◎アムハラ州では昨年4月、政府が地元民兵を解散させ国軍に吸収しようとしたため、反乱が勃発した。
在エチオピア・米国大使館は9日、北部アムハラ州で国軍と武装勢力の衝突により80人以上が死亡したとされる事件の調査を求めると表明した。
それによると、衝突は先週確認され、民間人を含む80人以上が殺害されたという。
中央政府はコメントを出していない。
米国大使館は声明で、「北部ティグライ州に隣接するアムハラ州で民間人が虐殺されたという報告があり、懸念している」と述べ、独立した調査機関による公正な調査を要請すると表明した。
また同大使館は「他の北部州でも人権侵害が多発しているという不穏な報告があった」と明らかにした。
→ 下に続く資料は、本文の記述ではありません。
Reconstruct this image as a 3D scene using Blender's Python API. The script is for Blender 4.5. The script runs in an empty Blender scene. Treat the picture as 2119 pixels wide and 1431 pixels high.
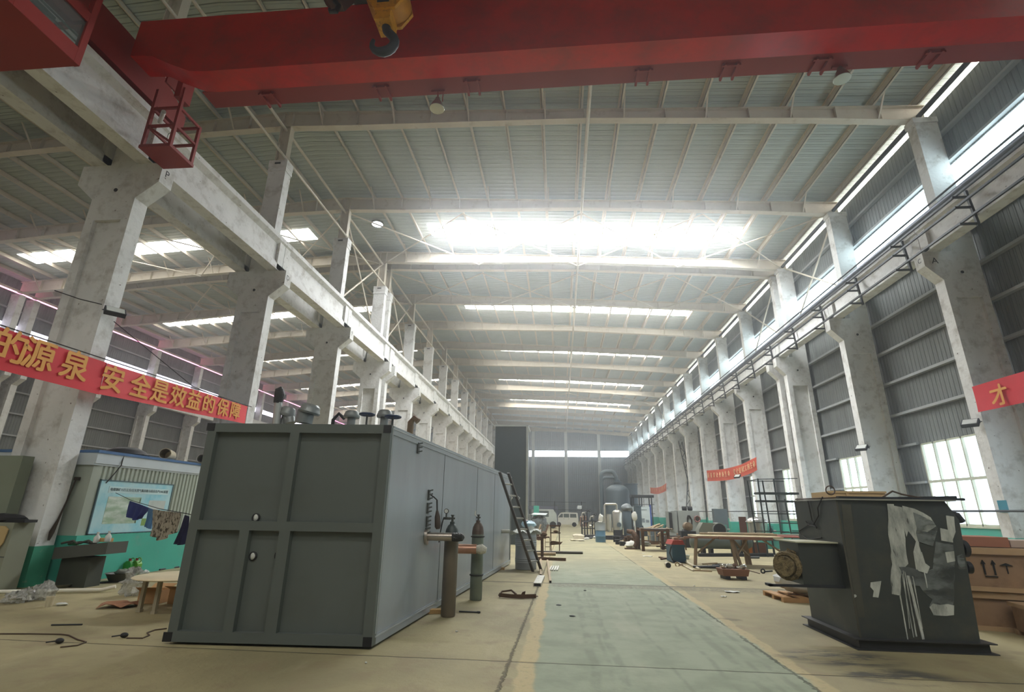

海外メディアはアムハラ州やティグライ州などへの立ち入りを禁じられている。
アムハラ州では昨年4月、政府が地元民兵を解散させ国軍に吸収しようとしたため、反乱が勃発。ティグライ州の内戦に深く関与した民兵グループが8月に攻撃を開始し、複数の町を占領した後、撤退した。
国連を含む人権監視団がアムハラ州で超法規的殺人を含む複数の人権侵害が確認されたと報告している。
中央政府の独立機関である人権理事会は6日、アムハラ州で先月末に発生した戦闘中に大規模な人権侵害が確認されたという情報があると発表。それによると、80人以上の市民が殺害され、そのほとんどが男性であった。
ティグライ州を含む北部地域は政府とティグレ人民解放戦線(TPLF)による2年に渡る戦争で荒廃。ベルギーのゲント大学が行った調査によると、ティグライ州では2020年11月~22年8月の間に民間人少なくとも38万3000~38万6000人が死亡したとみられる。
国連の推計によると、この内戦で人道支援を必要とする市民は2000万人を超え、280万人以上が今も避難生活を余儀なくされている。